Every now and then, a film comes out that seems to slip completely through the net.  Not picked up by the festival circuit, the major distributors or even the more cultish elements of the genre scene, it washes up on the shore of DVD review sites unloved and largely ignored.  Kristjan Milic’s The Living and The Dead is the kind of film that provides a compelling argument for the continued existence of DVD review sites as it is not only unloved outside of its native Croatia, it is also genuinely brilliant.

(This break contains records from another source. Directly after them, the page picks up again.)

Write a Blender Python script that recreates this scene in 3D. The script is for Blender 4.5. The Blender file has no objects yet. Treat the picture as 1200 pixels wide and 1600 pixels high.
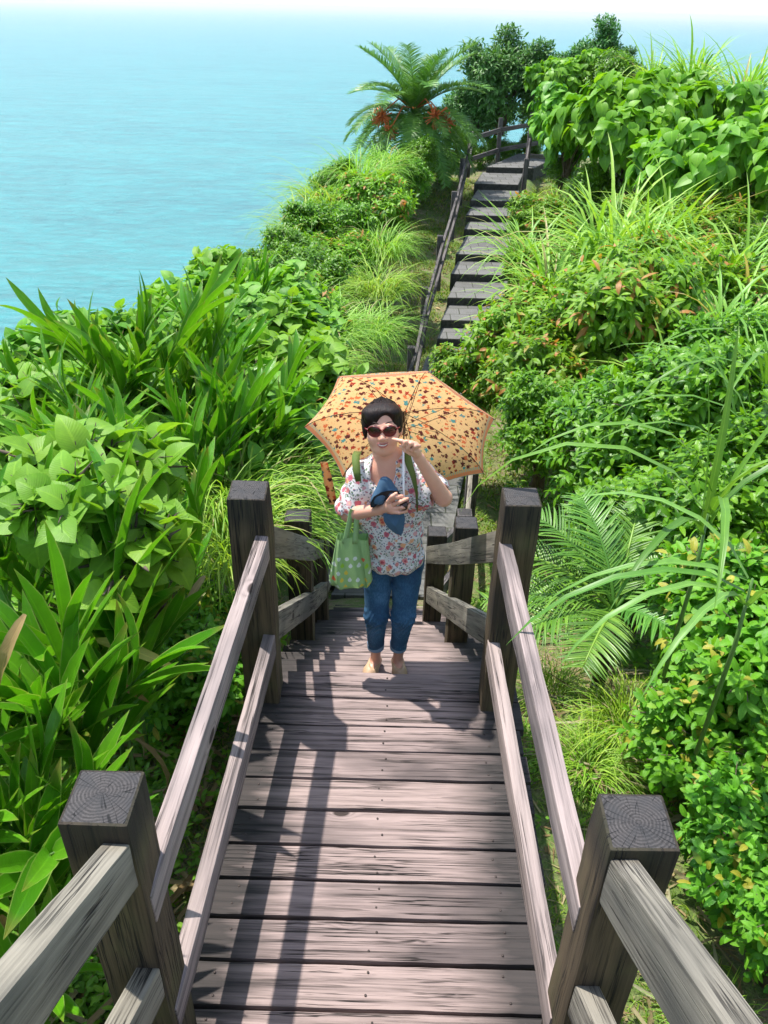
import bpy, bmesh, math, random
import numpy as np
from mathutils import Vector, Matrix, noise as mnoise

R = math.radians
scene = bpy.context.scene
COL = scene.collection

# ------------------------------------------------------------------ camera
PITCH, ROLL, FPX, CAMZ = R(32.2), 0.024, 1250.0, 2.8
F0 = Vector((0, math.cos(PITCH), -math.sin(PITCH)))
_r0 = Vector((1, 0, 0)); _u0 = Vector((0, math.sin(PITCH), math.cos(PITCH)))
RV = _r0 * math.cos(ROLL) + _u0 * math.sin(ROLL)
UV_ = _u0 * math.cos(ROLL) - _r0 * math.sin(ROLL)
CAMPOS = Vector((0, 0, CAMZ))
cd = bpy.data.cameras.new('camera'); cam = bpy.data.objects.new('camera', cd); COL.objects.link(cam)
cam.matrix_world = Matrix.Translation(CAMPOS) @ Matrix((RV, UV_, -F0)).transposed().to_4x4()
cd.sensor_fit = 'VERTICAL'; cd.sensor_height = 34.6; cd.lens = 34.6 * FPX / 1600
cd.clip_start = 0.05; cd.clip_end = 60000
scene.camera = cam

# ------------------------------------------------------------------ light
SUN = Vector((-0.30, 0.25, 1.0)).normalized()          # towards the sun
world = bpy.data.worlds.new('World'); scene.world = world; world.use_nodes = True
wn = world.node_tree; bg = wn.nodes['Background']
sky = wn.nodes.new('ShaderNodeTexSky'); sky.sky_type = 'NISHITA'; sky.sun_disc = False
sky.sun_elevation = math.asin(SUN.z); sky.sun_rotation = math.atan2(SUN.x, SUN.y)
sky.air_density = 1.2; sky.dust_density = 1.0; sky.altitude = 60
tc = wn.nodes.new('ShaderNodeTexCoord'); sx_ = wn.nodes.new('ShaderNodeSeparateXYZ'); wn.links.new(tc.outputs['Generated'], sx_.inputs[0])
mr = wn.nodes.new('ShaderNodeMapRange'); wn.links.new(sx_.outputs[2], mr.inputs[0]); mr.inputs[1].default_value = 0.0; mr.inputs[2].default_value = 0.22; mr.inputs[3].default_value = 0.92; mr.inputs[4].default_value = 0.25
mxw = wn.nodes.new('ShaderNodeMix'); mxw.data_type = 'RGBA'; wn.links.new(mr.outputs[0], mxw.inputs[0]); wn.links.new(sky.outputs[0], mxw.inputs[6]); mxw.inputs[7].default_value = (3.5, 3.95, 4.1, 1)   # humid white sky low over the sea
wn.links.new(mxw.outputs[2], bg.inputs[0]); bg.inputs[1].default_value = 0.15
sl = bpy.data.lights.new('sun', 'SUN'); sl.energy = 3.7; sl.angle = R(0.8); sl.color = (1.0, 0.955, 0.89)
so = bpy.data.objects.new('sun', sl); COL.objects.link(so)
so.rotation_euler = SUN.to_track_quat('Z', 'Y').to_euler()
scene.view_settings.view_transform = 'Standard'; scene.view_settings.look = 'None'
scene.view_settings.exposure = 0.98; scene.view_settings.gamma = 1.0
cy = scene.cycles
cy.max_bounces = 8; cy.diffuse_bounces = 4; cy.glossy_bounces = 3; cy.transmission_bounces = 6; cy.transparent_max_bounces = 8
cy.volume_bounces = 0; cy.use_adaptive_sampling = True; cy.adaptive_threshold = 0.02
cy.use_denoising = True; cy.sample_clamp_indirect = 6

# ------------------------------------------------------------------ helpers
def P(px, py, D=None, z=None, depth=None):
    """photo pixel (1200x1600) + horizontal distance D, or height z -> world point"""
    v = F0 * FPX + RV * (px - 600) + UV_ * (800 - py)
    t = D / v.y if D is not None else (z - CAMZ) / v.z
    return CAMPOS + v * t

def tag(o, label=None, cat=None, group=None, kind=None):
    if label: o['label'] = label
    if cat: o['category'] = cat
    if group: o['group'] = group
    if kind: o['kind'] = kind
    return o

def empty(name, loc=(0, 0, 0), rz=0, **k):
    o = bpy.data.objects.new(name, None); COL.objects.link(o); o.empty_display_size = 0.1
    o.location = loc; o.rotation_euler = (0, 0, rz); tag(o, **k); return o

def link(name, me, mats, parent=None, loc=None, mw=None, **k):
    o = bpy.data.objects.new(name, me); COL.objects.link(o)
    for m in (mats if isinstance(mats, (list, tuple)) else [mats]): me.materials.append(m)
    if parent is not None:
        o.parent = parent
        if mw is not None:
            pm = Matrix.Translation(parent.location) @ parent.rotation_euler.to_matrix().to_4x4()
            o.matrix_local = pm.inverted() @ mw
    elif mw is not None: o.matrix_world = mw
    if loc is not None: o.location = loc
    tag(o, **k); return o

def npmesh(name, V, Fq, smooth=True, attrs=None, uv=None, midx=None):
    """quads only, numpy in"""
    me = bpy.data.meshes.new(name)
    V = np.asarray(V, np.float32); Fq = np.asarray(Fq, np.int32)
    nf = len(Fq); k = Fq.shape[1]
    me.vertices.add(len(V)); me.vertices.foreach_set('co', V.ravel())
    me.loops.add(nf * k); me.loops.foreach_set('vertex_index', Fq.ravel())
    me.polygons.add(nf); me.polygons.foreach_set('loop_start', np.arange(0, nf * k, k, dtype=np.int32))
    try: me.polygons.foreach_set('loop_total', np.full(nf, k, np.int32))
    except Exception: pass
    if smooth: me.polygons.foreach_set('use_smooth', np.ones(nf, bool))
    if midx is not None: me.polygons.foreach_set('material_index', np.asarray(midx, np.int32))
    me.update(calc_edges=True)
    if uv is not None:
        l = me.uv_layers.new(name='UVMap'); l.data.foreach_set('uv', np.asarray(uv, np.float32)[Fq.ravel()].ravel())
    for kk, a in (attrs or {}).items():
        at = me.attributes.new(kk, 'FLOAT', 'POINT'); at.data.foreach_set('value', np.asarray(a, np.float32))
    me.validate(); return me

def pymesh(name, V, F, smooth=False):
    me = bpy.data.meshes.new(name); me.from_pydata([tuple(v) for v in V], [], F); me.update()
    if smooth: me.polygons.foreach_set('use_smooth', [True] * len(me.polygons))
    return me

def tube_arrays(pts, rad, n=8, close=True):
    """swept tube along pts -> V,Fq"""
    pts = [Vector(p) for p in pts]; V = []; Q = []
    if not hasattr(rad, '__len__'): rad = [rad] * len(pts)
    t0 = (pts[1] - pts[0]).normalized()
    a = t0.orthogonal().normalized()
    for i, p in enumerate(pts):
        t = ((pts[i + 1] if i < len(pts) - 1 else p) - (pts[i - 1] if i else p)).normalized()
        a = (a - t * a.dot(t)).normalized(); b = t.cross(a)
        for j in range(n):
            th = 2 * math.pi * j / n
            V.append(p + (a * math.cos(th) + b * math.sin(th)) * rad[i])
    for i in range(len(pts) - 1):
        for j in range(n):
            Q.append((i * n + j, i * n + (j + 1) % n, (i + 1) * n + (j + 1) % n, (i + 1) * n + j))
    if close:
        for s, base in ((0, 0), (1, (len(pts) - 1) * n)):
            V.append(pts[0] if s == 0 else pts[-1]); c = len(V) - 1
            for j in range(0, n, 2):
                f = (c, base + j, base + (j + 1) % n, base + (j + 2) % n)
                Q.append(f if s else f[::-1])
    return V, Q

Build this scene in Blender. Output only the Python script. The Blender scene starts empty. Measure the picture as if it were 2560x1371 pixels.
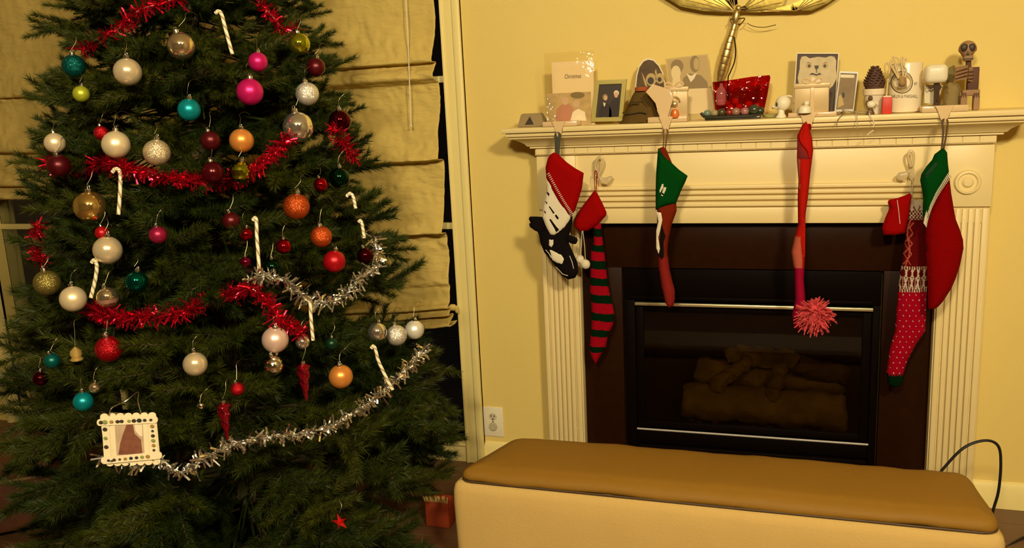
import bpy, bmesh, math, random
from math import sin, cos, pi, sqrt, hypot, radians, atan2
from mathutils import Vector, Matrix, geometry, noise
random.seed(11)
C = bpy.context.scene.collection
V = Vector

# ---------------------------------------------------------------- camera, light, exposure
IW, IH, F = 2560.0, 1371.0, 2145.8
YAW, PIT, ROL = 0.3147, 0.2001, -0.0482
CAM = V((0.5771, -3.1311, 1.469))
FW = V((-sin(YAW) * cos(PIT), cos(YAW) * cos(PIT), -sin(PIT)))
r0 = V((cos(YAW), sin(YAW), 0)); u0 = r0.cross(FW)
RT = cos(ROL) * r0 + sin(ROL) * u0
UP = -sin(ROL) * r0 + cos(ROL) * u0
cd = bpy.data.cameras.new('camera'); co = bpy.data.objects.new('camera', cd); C.objects.link(co)
cd.sensor_width = 36; cd.sensor_fit = 'HORIZONTAL'; cd.lens = F / IW * 36; cd.clip_start = .02
mw = Matrix((RT, UP, -FW)).transposed().to_4x4(); mw.translation = CAM
co.matrix_world = mw
bpy.context.scene.camera = co
S = bpy.context.scene
S.view_settings.view_transform = 'Standard'; S.view_settings.look = 'None'
S.view_settings.exposure = 0.0; S.view_settings.gamma = 1.0; S.view_settings.use_curve_mapping = False
w = bpy.data.worlds.new('night'); S.world = w; w.use_nodes = True
w.node_tree.nodes['Background'].inputs[0].default_value = (.010, .007, .005, 1)
w.node_tree.nodes['Background'].inputs[1].default_value = .3
def area(name, loc, target, size, power, col):
    l = bpy.data.lights.new(name, 'AREA'); l.shape = 'DISK'; l.size = size; l.energy = power; l.color = col
    o = bpy.data.objects.new(name, l); C.objects.link(o); o.location = loc
    o.rotation_euler = (V(target) - V(loc)).to_track_quat('-Z', 'Y').to_euler()
    return o
WARM = (1, .84, .56)
area('ceiling_lamp', (1.6, -3.5, 2.66), (0.0, -.2, .95), .34, 92, WARM)
area('second_ceiling_lamp', (.35, -4.0, 2.66), (-.5, -.2, .9), .34, 94, WARM)

# ---------------------------------------------------------------- helpers
def ray(px, py):
    return FW + ((px - IW / 2) * RT - (py - IH / 2) * UP) / F
def P(px, py, y):
    d = ray(px, py); return CAM + d * ((y - CAM.y) / d.y)
def XZ(px, py, y):
    p = P(px, py, y); return (p.x, p.z)
def PZ(px, py, z):
    d = ray(px, py); return CAM + d * ((z - CAM.z) / d.z)
def proj(p):
    d = V(p) - CAM; z = d.dot(FW); return IW / 2 + F * d.dot(RT) / z, IH / 2 - F * d.dot(UP) / z, z

MATS = {}
def mat(name, col, rough=.5, metal=0, bump=0, bscale=60, var=0, trans=0, coat=0, sheen=0, glitter=0, alpha=1, ior=1.45, emit=0, wave=0, spec=.5):
    if name in MATS: return MATS[name]
    m = bpy.data.materials.new(name); m.use_nodes = True; MATS[name] = m
    nt = m.node_tree; b = nt.nodes['Principled BSDF']; L = nt.links.new
    I = b.inputs
    I['Base Color'].default_value = (*col, 1); I['Roughness'].default_value = rough; I['Metallic'].default_value = metal
    I['Transmission Weight'].default_value = trans; I['Coat Weight'].default_value = coat; I['IOR'].default_value = ior
    I['Sheen Weight'].default_value = 0; I['Specular IOR Level'].default_value = .06 if sheen else spec; I['Alpha'].default_value = alpha
    tc = nt.nodes.new('ShaderNodeTexCoord')
    if var:
        n = nt.nodes.new('ShaderNodeTexNoise'); n.inputs['Scale'].default_value = bscale * .35; n.inputs['Detail'].default_value = 3
        L(tc.outputs['Object'], n.inputs['Vector'])
        mx = nt.nodes.new('ShaderNodeMix'); mx.data_type = 'RGBA'
        mx.inputs['A'].default_value = (*[c * (1 - var) for c in col], 1); mx.inputs['B'].default_value = (*[min(1, c * (1 + var)) for c in col], 1)
        L(n.outputs['Fac'], mx.inputs['Factor']); L(mx.outputs['Result'], I['Base Color'])
    if bump:
        n = nt.nodes.new('ShaderNodeTexNoise'); n.inputs['Scale'].default_value = bscale; n.inputs['Detail'].default_value = 4
        L(tc.outputs['Object'], n.inputs['Vector'])
        bp = nt.nodes.new('ShaderNodeBump'); bp.inputs['Strength'].default_value = bump; bp.inputs['Distance'].default_value = .004
        L(n.outputs['Fac'], bp.inputs['Height']); L(bp.outputs['Normal'], I['Normal'])
    if wave:      # knitted or woven relief
        n = nt.nodes.new('ShaderNodeTexWave'); n.inputs['Scale'].default_value = wave; n.bands_direction = 'Z'; n.inputs['Distortion'].default_value = 1.5
        L(tc.outputs['Object'], n.inputs['Vector'])
        bp = nt.nodes.new('ShaderNodeBump'); bp.inputs['Strength'].default_value = .5; bp.inputs['Distance'].default_value = .003
        L(n.outputs['Fac'], bp.inputs['Height']); L(bp.outputs['Normal'], I['Normal'])
    if glitter:
        n = nt.nodes.new('ShaderNodeTexVoronoi'); n.inputs['Scale'].default_value = glitter
        L(tc.outputs['Object'], n.inputs['Vector'])
        g = nt.nodes.new('ShaderNodeNewGeometry')
        va = nt.nodes.new('ShaderNodeVectorMath'); va.operation = 'SUBTRACT'; va.inputs[1].default_value = (.5, .5, .5)
        L(n.outputs['Color'], va.inputs[0])
        vs = nt.nodes.new('ShaderNodeVectorMath'); vs.operation = 'SCALE'; vs.inputs['Scale'].default_value = 1.0; L(va.outputs[0], vs.inputs[0])
        ad = nt.nodes.new('ShaderNodeVectorMath'); ad.operation = 'ADD'; L(vs.outputs[0], ad.inputs[0]); L(g.outputs['Normal'], ad.inputs[1])
        nm = nt.nodes.new('ShaderNodeVectorMath'); nm.operation = 'NORMALIZE'; L(ad.outputs[0], nm.inputs[0]); L(nm.outputs[0], I['Normal'])
    if emit:
        I['Emission Color'].default_value = (*col, 1); I['Emission Strength'].default_value = emit
    return m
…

Set in two different time-frames, the film explores the idea (much beloved of Nigel Kneale) that certain places in the world have a memory of their own.  A memory so deep and so dark that it curves the emotional space around it.  Sucking in positive emotions and leaving only misery and death in its wake.  Despite clearly being a work of fantastical cinema, The Living and The Dead is relentlessly mundane in its focus… in fact, you could quite easily read the film as just the story of two groups of soldiers fighting and dying for the same insignificant scrap of land.  But to do that would be to ignore some beautifully evocative ideas.

Videovista has my review.

REVIEW – The Long Hot Summer (1958)

More and more, I find myself attracted to character.  Character not so much as a focus for empathy or even sympathy but character as an examination of human psychology and of the human condition as it is projected into the world. One way of exploring the evolution of human nature is by taking an extremely long view of the matters and looking at how the quirks of one generation can blossom into the crippling psychological ailments of another.  This style of writing and approach to character underpins Zola’s Rougon-Macquart series as well as William Faulkner’s Snopes family series of books and short-stories.

The Long Hot Summer is an attempt to capture some of that psychological depth and complexity and communicate it through the medium of film.  Based mostly upon the first of Faulkner’s Snopes novels, The Long Hot Summer features the great Orson Welles as an overbearing paterfamilias whose psychological quirks are strangling both him and his children.  In order to escape from this impasse, Welles’ character needs a catalyst but what of the ethics of using someone else to solve your own problems?  Paul Newman plays a catalyst by the name of Ben Quick.  A catalyst who, it transpires, has issues of his own.

Videovista has my review.

REVIEW – Buried (2010)

Late last year, Rodrigo Cortes’s film about a man buried alive in Iraq was released to a good deal of serious critical attention.  Ostensibly an experimental work primarily concerned with trying to inject textured tension and atmosphere without ever leaving the confines of a small wooden box.  Though successful in this regard, the film’s use of the word ‘Iraq’ lead some overly eager critics to jump to the conclusion that the film is some grand allegory for American foreign policy.  It isn’t.  It’s a very silly film about a man trapped in a box which, despite glimmers of intelligence, is ultimately let-down by a decidedly lackluster script.

Videovista has my review.

In the review, I also mention Stuart Gordon’s film Stuck (2007), which I reviewed on this very site a couple of years ago.  That’s a much better film, go and watch that one instead.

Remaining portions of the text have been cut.